Criatividade não passa procuração

Os gregos tinham várias palavras para Amor, os Berberes muitas para Estrela e os Esquimós uma dezena para neve. Nós só temos uma para Criatividade.

Alguns irão encontrar formas de adjetivar o conceito pra dar-lhe mais precisão: “original ou eficaz”, “mensurável”, “rompedora”, “emocional ou racional”, “universal ou precisa”.

Outra forma de avaliar a criatividade é julgar sua performance com “high scores”, “green lights” e recomendações diversamente pesquisadas.

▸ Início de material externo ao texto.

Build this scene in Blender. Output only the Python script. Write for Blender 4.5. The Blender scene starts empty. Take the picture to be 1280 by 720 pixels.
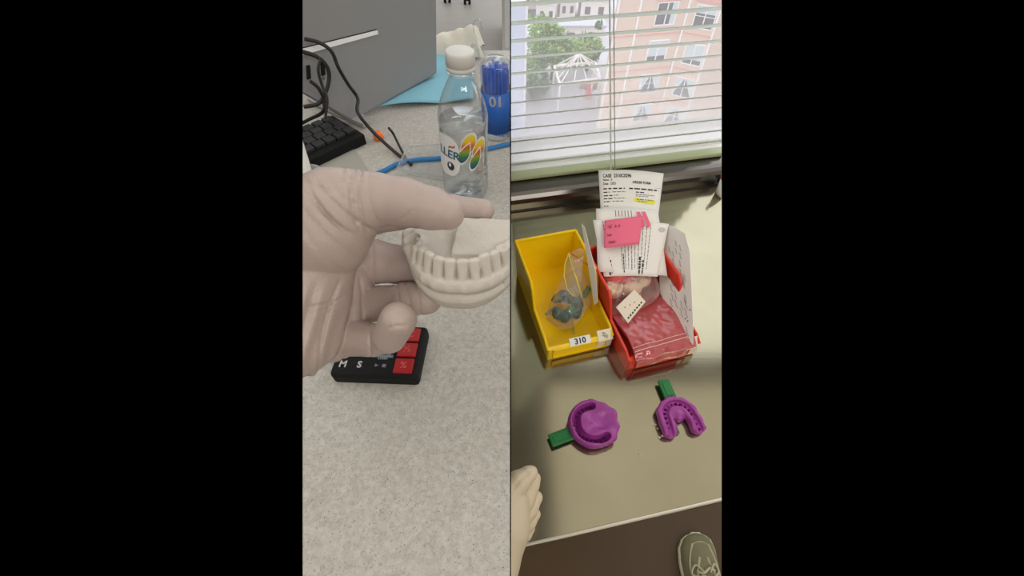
import bpy, bmesh, math, random
import numpy as np
from mathutils import Vector, Matrix
random.seed(5); rng = np.random.default_rng(5)
SC = bpy.context.scene
COL = SC.collection
F_PX = 520.0
PIT = math.radians(50)
CP, SP = math.cos(PIT), math.sin(PIT)
CAM = Vector((0, 0, 1.39))
CZ = 0.90      # steel counter
DZ = 1.055     # speckled counter
PI = math.pi

# ------------------------------------------------------------------ sight helpers (used only to work out real places)
def ray(px, py):
    u = (px-640)/F_PX; v = (360-py)/F_PX
    return Vector((u, CP+v*SP, -SP+v*CP))
def at(px, py, dep): return CAM + ray(px, py)*dep
def onz(px, py, z):
    d = ray(px, py); return CAM + d*((z-CAM.z)/d.z)
def onpl(px, py, p0, n):
    d = ray(px, py); p0 = Vector(p0); n = Vector(n)
    return CAM + d*((p0-CAM).dot(n)/d.dot(n))

# ------------------------------------------------------------------ materials
def srgb(r, g, b):
    f = lambda c: (c/255/12.92) if c/255 <= .04045 else ((c/255+.055)/1.055)**2.4
    return (f(r), f(g), f(b), 1)
MATS = {}
def mat(name, col, rough=.5, metal=0, spec=.5, bump=0, bscale=200, var=0, vscale=30, trans=0, alpha=1, sss=0, coat=0, ior=1.45, aniso=None):
    if name in MATS: return MATS[name]
    m = bpy.data.materials.new(name); m.use_nodes = True
    nt = m.node_tree; N = nt.nodes; L = nt.links
    b = N['Principled BSDF']
    b.inputs['Base Color'].default_value = col
    b.inputs['Roughness'].default_value = rough
    b.inputs['Metallic'].default_value = metal
    b.inputs['Specular IOR Level'].default_value = spec
    b.inputs['Transmission Weight'].default_value = trans
    b.inputs['Alpha'].default_value = alpha
    b.inputs['IOR'].default_value = ior
    b.inputs['Coat Weight'].default_value = coat
    if sss:
        b.inputs['Subsurface Weight'].default_value = sss
        b.inputs['Subsurface Radius'].default_value = (.01, .006, .005)
        b.inputs['Subsurface Scale'].default_value = .5
    tc = N.new('ShaderNodeTexCoord')
    n = N.new('ShaderNodeTexNoise'); n.inputs['Scale'].default_value = vscale; n.inputs['Detail'].default_value = 4
    mp = N.new('ShaderNodeMapping'); L.new(tc.outputs['Object'], mp.inputs['Vector'])
    if aniso: mp.inputs['Scale'].default_value = aniso
    L.new(mp.outputs['Vector'], n.inputs['Vector'])
    mx = N.new('ShaderNodeMix'); mx.data_type = 'RGBA'
    k = 1-var; 
    mx.inputs[6].default_value = (col[0]*k, col[1]*k, col[2]*k, 1)
    mx.inputs[7].default_value = tuple(min(1, c*(1+var)) for c in col[:3])+(1,)
    L.new(n.outputs['Fac'], mx.inputs[0]); L.new(mx.outputs[2], b.inputs['Base Color'])
    if bump:
        n2 = N.new('ShaderNodeTexNoise'); n2.inputs['Scale'].default_value = bscale; n2.inputs['Detail'].default_value = 3
        L.new(mp.outputs['Vector'], n2.inputs['Vector'])
        bp = N.new('ShaderNodeBump'); bp.inputs['Strength'].default_value = bump; bp.inputs['Distance'].default_value = .001
        L.new(n2.outputs['Fac'], bp.inputs['Height']); L.new(bp.outputs['Normal'], b.inputs['Normal'])
    MATS[name] = m
    return m
def film(name, col, fac, rough=.15, tint=(1, 1, 1, 1), bump=.3, bscale=60, diff=.5):
    """thin clear plastic: mostly see-through, some gloss, a little milkiness"""
    if name in MATS: return MATS[name]
    m = bpy.data.materials.new(name); m.use_nodes = True
    nt = m.node_tree; N = nt.nodes; L = nt.links; N.clear()
    out = N.new('ShaderNodeOutputMaterial')
    tr = N.new('ShaderNodeBsdfTransparent'); tr.inputs['Color'].default_value = tint
    gl = N.new('ShaderNodeBsdfGlossy'); gl.inputs['Roughness'].default_value = rough
    df = N.new('ShaderNodeBsdfDiffuse'); df.inputs['Color'].default_value = col
    m1 = N.new('ShaderNodeMixShader'); m1.inputs[0].default_value = diff
    L.new(gl.outputs[0], m1.inputs[1]); L.new(df.outputs[0], m1.inputs[2])
    lw = N.new('ShaderNodeLayerWeight'); lw.inputs['Blend'].default_value = .35
    mr = N.new('ShaderNodeMapRange'); mr.inputs['To Min'].default_value = fac; mr.inputs['To Max'].default_value = min(1, fac+.55)
    L.new(lw.outputs['Facing'], mr.inputs['Value'])
    m2 = N.new('ShaderNodeMixShader'); L.new(mr.outputs[0], m2.inputs[0])
    L.new(tr.outputs[0], m2.inputs[1]); L.new(m1.outputs[0], m2.inputs[2])
    n2 = N.new('ShaderNodeTexNoise'); n2.inputs['Scale'].default_value = bscale; n2.inputs['Detail'].default_value = 3
    tc = N.new('ShaderNodeTexCoord'); L.new(tc.outputs['Object'], n2.inputs['Vector'])
    bp = N.new('ShaderNodeBump'); bp.inputs['Strength'].default_value = bump; bp.inputs['Distance'].default_value = .003
    L.new(n2.outputs['Fac'], bp.inputs['Height'])
    for s in (gl, df): L.new(bp.outputs['Normal'], s.inputs['Normal'])
    L.new(bp.outputs['Normal'], lw.inputs['Normal'])
    L.new(m2.outputs[0], out.inputs[0])
    MATS[name] = m; return m

M_glove = mat('latex_glove', srgb(186, 168, 161), .42, bump=.35, bscale=900, var=.06, vscale=60, sss=.0)
M_cuff = mat('latex_cuff', srgb(196, 184, 178), .35, bump=.2, bscale=500, var=.05, vscale=40)
M_plaster = mat('dental_plaster', srgb(210, 203, 193), .75, spec=.25, bump=.4, bscale=1200, var=.05, vscale=120)
M_purple = mat('purple_alginate', srgb(150, 58, 140), .33, bump=.3, bscale=500, var=.18, vscale=90)
M_green = mat('green_plastic', srgb(22, 110, 52), .4, bump=.1, bscale=300)
M_yellow = mat('yellow_plastic', srgb(246, 206, 8), .38, bump=.08, bscale=300, var=.04)
M_red = mat('red_plastic', srgb(222, 62, 44), .35, bump=.08, bscale=300, var=.06)
M_black = mat('black_plastic', srgb(24, 25, 26), .6, spec=.2, bump=.1, bscale=900)
M_cable = mat('black_cable', srgb(34, 33, 33), .5)
M_dark = mat('dark_screen', srgb(8, 8, 8), .3)
M_white = mat('white_plastic', srgb(225, 224, 220), .4)
M_capw = mat('white_cap', srgb(222, 220, 216), .45, bump=.1)
M_btnr = mat('red_button', srgb(160, 22, 28), .4)
M_lcd = mat('lcd_grey', srgb(110, 122, 130), .3)
M_print = mat('light_grey_print', srgb(180, 181, 181), .6)
M_ink = mat('black_ink', srgb(38, 36, 42), .7)
M_greyink = mat('grey_ink', srgb(120, 116, 122), .7)
M_paper = mat('white_paper', srgb(232, 228, 222), .8, spec=.2, var=.03, vscale=40)
M_pink = mat('pink_note', srgb(232, 112, 140), .75, spec=.2)
M_hly = mat('yellow_marker', srgb(226, 226, 50), .8)
M_panel = mat('grey_metal_panel', srgb(142, 142, 143), .42, metal=.0, spec=.4, var=.03, vscale=3)
M_strip = mat('silver_strip', srgb(240, 240, 240), .3)
M_lgrey = mat('light_grey_plastic', srgb(160, 160, 158), .45)
M_blue = mat('blue_tubing', srgb(48, 118, 178), .35)
M_bluep = mat('blue_paper', srgb(136, 194, 212), .8, bump=.4, bscale=150)
M_deepblue = mat('deep_blue_bristle', srgb(24, 104, 226), .4)
M_tissue = mat('white_tissue', srgb(225, 220, 208), .9, spec=.1, bump=.8, bscale=90)
M_orange = mat('orange_plastic', srgb(240, 120, 40), .45)
M_chrome = mat('chrome', srgb(200, 200, 200), .2, metal=1)
M_mat = mat('grey_green_mat', srgb(160, 158, 148), .6)
M_clear = film('clear_plastic', srgb(235, 238, 240), .10, .06, tint=(.93, .95, .95, 1), diff=.35, bump=.5, bscale=80)
M_bag = film('clear_bag', srgb(240, 240, 235), .10, .12, diff=.45, bump=.9, bscale=70)
M_bagpink = film('pink_bag', srgb(206, 98, 100), .50, .16, tint=(1, .62, .66, 1), diff=.88, bump=.35, bscale=70)
M_floorL = mat('grey_wood_floor', srgb(138, 132, 122), .55, var=.10, vscale=3, aniso=(1, 9, 1))
M_cab = mat('white_cabinet', srgb(214, 212, 208), .5)
M_shoe = mat('shoe_canvas', srgb(112, 106, 78), .8, bump=.6, bscale=400, var=.1)
M_shoe2 = mat('shoe_overlay', srgb(158, 150, 118), .7, bump=.3, bscale=300)
M_lace = mat('shoe_lace', srgb(170, 162, 134), .85)
M_slat = mat('blind_slat', srgb(240, 243, 238), .45)
def translucent(m, fac):
    nt = m.node_tree; out = [n for n in nt.nodes if n.type == 'OUTPUT_MATERIAL'][0]; b = nt.nodes['Principled BSDF']
    t = nt.nodes.new('ShaderNodeBsdfTranslucent'); t.inputs[0].default_value = b.inputs['Base Color'].default_value
    mx = nt.nodes.new('ShaderNodeMixShader'); mx.inputs[0].default_value = fac
    nt.links.new(b.outputs[0], mx.inputs[1]); nt.links.new(t.outputs[0], mx.inputs[2]); nt.links.new(mx.outputs[0], out.inputs[0])
translucent(M_slat, .85)
M_rail = mat('blind_rail', srgb(176, 184, 146), .5)
M_board = mat('grey_partition', srgb(112, 112, 112), .8)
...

Existe ainda outra não menos utilizada maneira que é custear a criatividade: “muito ou pouco time sheet”, “ideia cara ou barata de executar”, “ideia com quilometragem ou sem”, “ideia com bom custo-benefício”.

Mas preferimos qualificar seu poder de forma referenciada: “ganhou leão ou lápis ou estrela ou tomate”, “teve views gratuitos, citação nos blogs, likes e comentários”, “a mãe, o filho, o vizinho, o chefe, a moça do SAC gostaram”.

Mas as palavras são o espelho de uma cultura. Se Criatividade não tem definição precisa na nossa sub-cultura publicitária é que talvez não haja juízo de valor possível para qualificá-la. Sem exatidão, foco, compreensão universal, talvez essa criatividade não seja um critério válido para julgar e aprovar propaganda. Essa criatividade não é conteúdo mas forma, não seja um fim, mas meio. Um meio para alcançar um fim, que pode ser envaidecer-se, ter aprovação na pesquisa, custar pouco, ganhar prêmio, fazer falar os tagarelas ou vender. Um dos muitos, muitos, muitos meios.

Mas Criatividade pura, sem epíteto, necessariamente vaga, impossível de mensurar e quantificar, é aquela que toca, arrepia, ferve os glóbulos, emudece, enrijece, tremelica os pelos, sem perceber, sem calcular, sem prever. É pessoal e intransferível. Não passa procuração para ninguém, nem para os poderosos, nem para as pesquisas, nem para os juízes.

5 thoughts on “Criatividade não passa procuração

  1. O último parágrafo é perfeito. A busca dos melhores criativos publicitários (célebres ou não) é encontrar essa criatividade – e sua convergência com o “famoso” resultado (que se pode quantificar, mas vem a ser OUTRA coisa).

  2. É isso aí, indefinível, imensurável o criativo é também inexplicável ( se precisar explicar, melhor desistir…) incomparável, inimitável e muuuito raro. Penso na corrida dos zilhões de espermatozoides. Só um chega lá e fecunda. E o efeito é indiscutível. É a própria criação!!!

    Gênio criativo foi mesmo o publicitário que resolveu chamar de Criação a equipe de redatores e ilustradores. Foi o santo nome que alavancou toda uma industria, não foi?

    Meu sogro que era veterinário, comunista e indignado por eu estar desperdiçando meu saber sociológico numa fábrica de reclames, um dia me pediu que lhe explicasse como funciona uma agência. Quando falei no setor de “criação” ele me interpelou curioso: “Mas que tipo de animal eles criam lá?” E quando eu falei que fazia “planejamento estratégico” ele disse: ” Então a sua agência também faz propaganda de armamentos?”

    1. Comentário genial Vera. Obrigado por esclarcer minhas mal traçadas entrelinhas.

      1. He, he, adoro viajar nas entrelinhas, e também na maionese, dizem. Mas vamos combinar que em matéria de subtexto às vezes você nos brinda com um Metrô de possibilidades!